In questa domenica il Vangelo tratta un argomento molto delicato. So bene che c’è tanta confusione sul tema del divorzio. Per ora vi spedisco le riflessioni di don Fabio Rosini, ma spero di donarvi alcuni approfondimenti nei prossimi giorni.
«Il Vangelo di questa domenica parla di indissolubilità del matrimonio. È roba proponibile oggi? A ben vedere nessuna pagina del Vangelo è “proponibile”, né oggi né mai. Se ascoltiamo le parole di Gesù con semplice senso della realtà, non sono a misura di uomo, eppure sentiamo che dicono la verità. Infatti è lo Spirito Santo che ha dato ai discepoli di compierle, non la loro semplice umanità.
Se mettiamo il Vangelo addosso alla carne umana senza la potenza della redenzione di Cristo, diventa moralismo ipocrita o utopia fallimentare.
Vogliamo parlare di amore al nemico? Del fatto che è impossibile servire Dio senza disobbedire al denaro? Dell’essere perseguitati a causa del Vangelo? Del rinnegare sé stessi? Dell’accoglienza della croce? Niente di tutto questo si può fare senza la vita nuova ricevuta da Cristo.
Allo stesso livello sta l’indissolubilità sponsale.
Eppure quel che dice Gesù ha radici poderose nella realtà.
Infatti: perché il matrimonio sarebbe inscindibile? Semplice: perché ogni relazione autentica è indissolubile, e ancor di più lo è l’amore vero… Se odi tuo padre e scappi in Australia per non vederlo, lui resta tuo padre lo stesso. Se tuo fratello cambia il cognome, è tuo fratello lo stesso, perché lo è, comunque si chiami.
Un amico autentico resterà tale qualunque cosa succeda, altrimenti non è mai stato un amico.
I rapporti umani veri sono definitivi, altrimenti sono solo calcolo, commercio: sarò tuo amico, padre, sposo o fratello finché mi tornano i conti. Quando non te lo meriterai più, vattene per i fatti tuoi.

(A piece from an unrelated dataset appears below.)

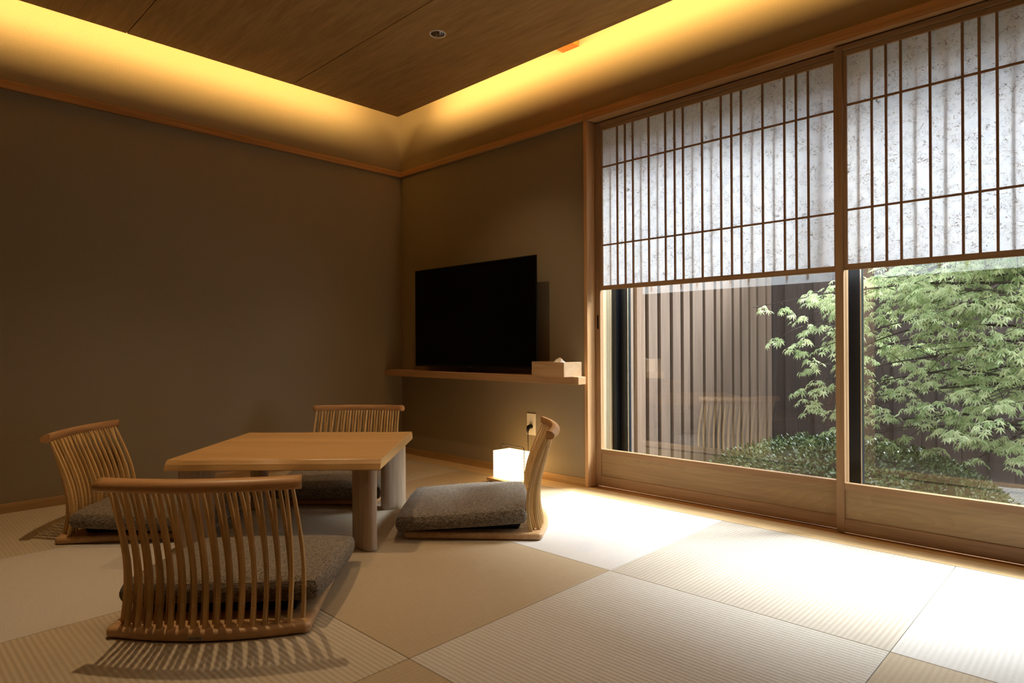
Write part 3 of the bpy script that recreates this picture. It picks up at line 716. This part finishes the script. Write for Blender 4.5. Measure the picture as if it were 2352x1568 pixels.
sh = m.build('paper_shade', lanternmat(), lan)
m = MB(); hy = 0.0; xs = 0.1005
pp = [(-xs, hy, 0.026), (-xs, hy, 0.200), (-xs + 0.006, hy, 0.212), (-xs + 0.014, hy, 0.2165), (xs - 0.014, hy, 0.2165), (xs - 0.006, hy, 0.212), (xs, hy, 0.200), (xs, hy, 0.026)]
m.tube(pp, 0.0024, 8); m.build('handle', M_METAL, lan, smooth=True)
so = empty('wall_socket', (1.316, 0.0, 0.320)); tag(so, 'cream wall socket plate low on the wall above the paper lantern', 'socket')
m = MB(); m.box(-0.0365, 0.0365, -0.006, -0.0003, -0.066, 0.066); m.build('cover_plate', M_PLATE, so, bevel=0.002)
m = MB()
for dz in (0.018, -0.018):
    for dx in (-0.006, 0.006):
        if dz > 0: continue
        m = MB(); m.box(dx - 0.001, dx + 0.001, -0.0064, -0.005, dz - 0.004, dz + 0.004); m.build('slot', M_PLAST, so)
co = empty('power_cord', (1.318, -0.006, 0.302)); tag(co, 'black plug and cord running from the wall socket down to the lantern', 'cord')
m = MB(); m.tube([(0, -0.0005, 0.004), (0, -0.012, 0.006), (0, -0.026, 0.003), (0, -0.032, -0.012), (0, -0.032, -0.030)], [0.013, 0.013, 0.013, 0.009, 0.005], 10); m.build('plug', M_PLAST, co, smooth=True)
m = MB(); m.tube([(0, -0.032, -0.028), (0.002, -0.034, -0.08), (0.006, -0.033, -0.16), (0.002, -0.031, -0.24), (-0.010, -0.029, -0.285), (-0.06, -0.027, -0.296), (-0.13, -0.025, -0.292), (-0.16, -0.045, -0.282), (-0.158, -0.085, -0.296), (-0.135, -0.135, -0.297), (-0.102, -0.160, -0.285)], 0.0024, 8); m.build('cable', M_PLAST, co, smooth=True)

# ------------------------------------------------------------------ downlights
def downlight(x, y, lab):
    t = empty('downlight', (x, y, 2.4096)); tag(t, lab, 'light', 'recessed downlights in the ceiling')
    m = MB(); n = 40
    def ring(r, z): return [(r * math.cos(2 * PI * k / n), r * math.sin(2 * PI * k / n), z) for k in range(n)]
    m.loft([ring(0.0435, 0.0), ring(0.0430, -0.0022), ring(0.036, -0.0026), ring(0.034, -0.0005), ring(0.034, 0.0)], cap=False)
    m.build('trim_ring', plain('ring_metal', (0.78, 0.70, 0.58), 0.4, metal=0.1), t, smooth=True)
    m = MB(); m.loft([ring(0.0338, -0.0012), ring(0.0325, 0.008), ring(0.030, 0.020), ring(0.026, 0.034), ring(0.019, 0.048)], cap=False)
    m.add(ring(0.019, 0.048), [tuple(range(n))])
    m.build('reflector', plain('chrome', (0.8, 0.78, 0.75), 0.12, metal=1.0), t, smooth=True)
    return t
for k, (x, y) in enumerate(DOWN):
    downlight(x, y, 'small round recessed downlight with chrome reflector in the wooden ceiling' if k == 0 else ['', 'recessed downlight above the front floor chair, outside the photograph', 'recessed downlight in front of the sliding doors, outside the photograph', 'recessed downlight above the camera, outside the photograph'][k])

# ------------------------------------------------------------------ garden outside
GZ = -0.30
struct(box('garden_ground', (-1.0, 9.0, 0.36, 6.0, GZ - 0.2, GZ), M_GRAVEL))
m = MB(); m.box(-1.0, 1.70, 0.12, 0.36, -0.5, 3.0); m.box(4.45, 9.0, 0.12, 0.36, -0.5, 3.0); m.box(1.70, 4.45, 0.12, 0.36, 2.12, 3.0); m.box(1.70, 4.45, 0.331, 0.36, -0.5, -0.03)
struct(m.build('wall_outside', plain('outer_plaster', (0.50, 0.45, 0.36), 0.9)))
struct(box('eaves', (-1.0, 9.0, 0.36, 0.55, 2.42, 2.52), M_FENCE))
fr = random.Random(3)
FH = 2.25
sf = empty('side_fence', (1.5, 2.0, GZ)); tag(sf, 'light brown board fence with dark open joints, running away from the window on the left', 'fence')
gaps = [0.56, 0.70, 0.86, 1.01, 1.171, 1.344, 1.502, 1.645, 1.851, 2.04, 2.158, 2.368, 2.525, 2.699, 2.87, 3.072, 3.215]
m = MB()
for a, b_ in zip(gaps[:-1], gaps[1:]):
    m.box(-0.022, 0.0, a + 0.023 - 2.0, b_ - 0.023 - 2.0, 0.0, FH - GZ)
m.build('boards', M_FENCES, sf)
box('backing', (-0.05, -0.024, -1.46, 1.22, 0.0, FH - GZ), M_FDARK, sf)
bf = empty('back_fence', (3.0, 3.22, GZ)); tag(bf, 'dark brown fence of overlapping upright boards closing the garden behind the maple', 'fence')
seams = [1.30, 1.42, 1.52, 1.615, 1.714, 1.873, 2.03, 2.19, 2.36, 2.51, 2.704, 2.822, 2.976, 3.163]
while seams[-1] < 8: seams.append(seams[-1] + fr.uniform(0.13, 0.21))
m = MB()
for k, (a, b_) in enumerate(zip(seams[:-1], seams[1:])):
    o_ = 0.0 if k % 2 else 0.020
    m.box(a - 3.0 - (0.0 if k % 2 else 0.01), b_ - 3.0 + (0.0 if k % 2 else 0.01), o_ + 0.0005 * (k % 3), o_ + 0.018, 0.0, FH - GZ)
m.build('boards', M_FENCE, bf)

def leaf(m, p, nrm, up, size, r):
    """seven-lobed maple leaf; nrm faces the sky, up is the tip direction, lobes droop"""
    z = nrm.normalized(); y = (up - z * up.dot(z)).normalized(); x = y.cross(z)
    vs = [tuple(p)]; lob = [(-128, 0.42), (-82, 0.70), (-40, 0.92), (0, 1.0), (40, 0.92), (82, 0.70), (128, 0.42)]
    for i, (an, l) in enumerate(lob):
        a = math.radians(an + r.uniform(-5, 5)); l *= size
        dr = -0.30 * l * (1 + r.uniform(-.4, .6))
        q = p + x * (math.sin(a) * l) + y * (math.cos(a) * l) + z * dr
        for s_ in (-1, 1):
            a2 = a + s_ * 0.20; qq = p + x * (math.sin(a2) * l * 0.52) + y * (math.cos(a2) * l * 0.52) + z * (dr * 0.25)
            if s_ < 0: vs.append(tuple(qq)); vs.append(tuple(q))
            else: vs.append(tuple(qq))
        if i < 6:
            a3 = math.radians((an + lob[i + 1][0]) / 2); vs.append(tuple(p + x * (math.sin(a3) * size * 0.22) + y * (math.cos(a3) * size * 0.22)))
    n = len(vs); m.add(vs, [(0, k, k + 1) for k in range(1, n - 1)])
def maple():
    r = random.Random(11)
    t = empty('maple_tree', (4.15, 1.75, GZ)); tag(t, 'green japanese maple with drooping star-shaped leaves outside the right window', 'tree')
    O = Vector((4.15, 1.75, GZ))
    br = MB(); lv = MB()
    trunk = [Vector((0, 0, 0)), Vector((0.03, 0.02, 0.5)), Vector((-0.02, 0.0, 1.0)), Vector((-0.10, -0.02, 1.6)), Vector((-0.05, 0.0, 2.3))]
    br.tube(trunk, [0.05, 0.042, 0.036, 0.028, 0.012], 8)
    tips = []
    # main boughs reach left (towards -x) and forward
    specs = []
    for k in range(95):
        specs.append((r.uniform(0.5, 2.25), r.uniform(-1, 1), r.uniform(0.35, 1.0)))
    boughs = []
    for h, side, le in specs:
        a = trunk[0].lerp(trunk[-1], min(1, h / 2.3))
        ang = PI + side * 1.25
        reach = 0.55 + 0.75 * le
        zr = 0.10 + r.uniform(-0.28, 0.22)
        b_ = a + Vector((math.cos(ang) * reach, math.sin(ang) * reach * 0.62 - 0.10, zr))
        boughs.append((a, b_))
    # a few long explicit shoots that reach to the left in front of the dark fence
    for (x, y, z) in [(-2.12, -0.20, 1.36), (-1.80, -0.15, 1.22), (-1.72, -0.10, 0.96), (-1.62, -0.22, 0.70), (-1.62, -0.05, 1.50), (-1.75, 0.05, 1.42), (-1.55, -0.20, 0.52), (-1.72, 0.0, 1.33), (-1.66, -0.1, 1.18), (-1.74, -0.15, 1.06), (-1.68, -0.1, 0.86), (-1.72, -0.2, 0.74), (-1.62, 0.0, 0.62), (-1.74, 0.1, 1.45), (-1.75, 0.1, 1.2), (-1.68, -0.05, 1.40), (-1.70, 0.1, 0.96), (-1.66, 0.0, 0.50)]:
        boughs.append((Vector((-0.1, 0, z + r.uniform(-0.1, 0.35))), Vector((x, y, z))))
    for a, b_ in boughs:
        mid = (a + b_) / 2 + Vector((r.uniform(-.08, .08), r.uniform(-.08, .08), 0.10 + r.uniform(0, .12)))
        pts = [a, a.lerp(mid, .5) + Vector((0, 0, .03)), mid, mid.lerp(b_, .5) + Vector((0, 0, .02)), b_]
        br.tube(pts, [0.011, 0.009, 0.007, 0.004, 0.002], 6)
        L_ = (b_ - a).length
        for q in range(int(4 + L_ * 6)):
            u = r.uniform(0.42, 1.0) if q else 1.0
            p0 = mid.lerp(b_, (u - .5) * 2) if u > .5 else a.lerp(mid, u * 2)
            d = Vector((r.uniform(-1, 0.5), r.uniform(-1, 1), r.uniform(-0.6, 0.35))).normalized()
            p1 = p0 + d * r.uniform(0.05, 0.20); br.tube([p0, (p0 + p1) / 2 + Vector((0, 0, .012)), p1], [0.0028, 0.002, 0.0012], 5)
            tips.append((p1, d))
    for p, d in tips:
        hd = Vector((d.x, d.y, 0)); hd = hd.normalized() if hd.length > .1 else Vector((-1, 0, 0))
        ncl = r.randint(7, 12)
        for q in range(ncl):
            an = (q / ncl - 0.5) * 3.6 + r.uniform(-.3, .3)
            dd = Vector((hd.x * math.cos(an) - hd.y * math.sin(an), hd.x * math.sin(an) + hd.y * math.cos(an), 0))
            rad = r.uniform(0.01, 0.085)
            pos = p + dd * rad + Vector((0, 0, 0.02 - rad * 0.65 + r.uniform(-.012, .012)))
            nn = (Vector((0, 0, 1)) + dd * r.uniform(0.4, 1.4)).normalized()
            leaf(lv, pos, nn, dd + Vector((0, 0, -0.5)), r.uniform(0.030, 0.050), r)
    br.build('branches', M_BARK, t, smooth=True)
    f = lv.build('foliage', M_MAPLE, t); f['kind'] = 'stuff'
maple()
def shrub():
    r = random.Random(5)
    t = empty('azalea_shrub', (2.55, 1.75, GZ)); tag(t, 'low spreading dark green azalea mound at the foot of the back fence', 'shrub')
    core = MB(); A, B_, H = 0.95, 0.66, 0.45
    n = 20; rings = []
    for j in range(8):
        e = j / 7 * PI / 2; rings.append([(A * .9 * math.cos(e) * math.cos(2 * PI * k / n), B_ * .9 * math.cos(e) * math.sin(2 * PI * k / n), H * .86 * math.sin(e) + 0.002) for k in range(n)])
    core.loft(rings); core.build('inner_twigs', M_SOIL, t, smooth=True)
    lv = MB()
    for q in range(24000):
        a = r.uniform(0, 2 * PI); e = math.asin(r.uniform(0, 1)); k = r.uniform(0.88, 1.04) + 0.05 * math.sin(a * 7) * math.cos(e * 5)
        nrm = Vector((math.cos(e) * math.cos(a) / A, math.cos(e) * math.sin(a) / B_, math.sin(e) / H)).normalized()
        p = Vector((A * k * math.cos(e) * math.cos(a), B_ * k * math.cos(e) * math.sin(a), max(0.01, H * k * math.sin(e))))
        d = (nrm * 0.6 + Vector((r.uniform(-1.3, 1.3), r.uniform(-1.3, 1.3), r.uniform(-.6, 1)))).normalized(); s_ = nrm.cross(d)
        if s_.length < .05: continue
        s_.normalize(); l = r.uniform(0.018, 0.034); ww = l * 0.24
        lv.add([p, p + d * l * .5 + s_ * ww, p + d * l, p + d * l * .5 - s_ * ww], [(0, 1, 2, 3)])
    f = lv.build('foliage', M_SHRUB, t); f['kind'] = 'stuff'
shrub()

C’è da chiedersi se le persone arrivino al sacramento del matrimonio con le dotazioni essenziali, che sono fondamentalmente due: che siano state redente e introdotte alla vita nuova che sola può garantire l’amore senza limiti, e che abbiano constatato l’esistenza di questo tipo di relazione fra di loro. Prima del rito vero e proprio si fanno tre domande per appurare questo.
Ma i matrimoni falliscono troppo spesso. Ed è inevitabile perché molti sposi sono come persone che vanno a scalare l’Everest con le scarpe da ginnastica. Dieci incontri di corso prematrimoniale combinati con una mezza specie di religiosità fra il sentimentale, il tradizionale e lo scenico da “chiesetta carina” non sono l’attrezzatura sufficiente per scalare la montagna dell’amore incondizionato che sgorga dalla misericordia illimitata di Cristo, e che il matrimonio celebra sacramentalmente.
La responsabilità del fallimento dei matrimoni sacramentali è principalmente di noi preti, che ammettiamo alle nozze persone estranee alle condizioni minime perché la cosa funzioni.
Allora che fare?
Il fatto è che abbiamo tutti bisogno – per essere sposi, preti, padri, amici o altro – di essere il bambino della seconda parte del brano, quello che Gesù abbraccia e benedice, e di entrare da bimbi, da uomini nuovi, nel Regno dei Cieli. Ossia: abbiamo bisogno di lasciarci amare incondizionatamente, perché Dio metta la sua eternità in noi, il suo amore indissolubile nel nostro cuore» (ROSINI FABIO, Di Pasqua in Pasqua. Commenti al Vangelo domenicale dell’anno liturgico B, San Paolo, Cinisello Balsamo 2022, pp. 179-181).
Per ora mi limito a segnalarvi due documenti preziosi: la “Familiaris consortio” di san Giovanni Paolo II e la “Sacramentum caritatis” di papa Benedetto XVI. Ho il piccolo dubbio che non tutte le parrocchie e non tutti i movimenti curano la loro formazione basandosi su questi testi.
Al divorzio dedico molte pagine nel mio Manuale. Per ora mi limito a raccomandarvi il cap. II, § 5.1. pp. 100-102.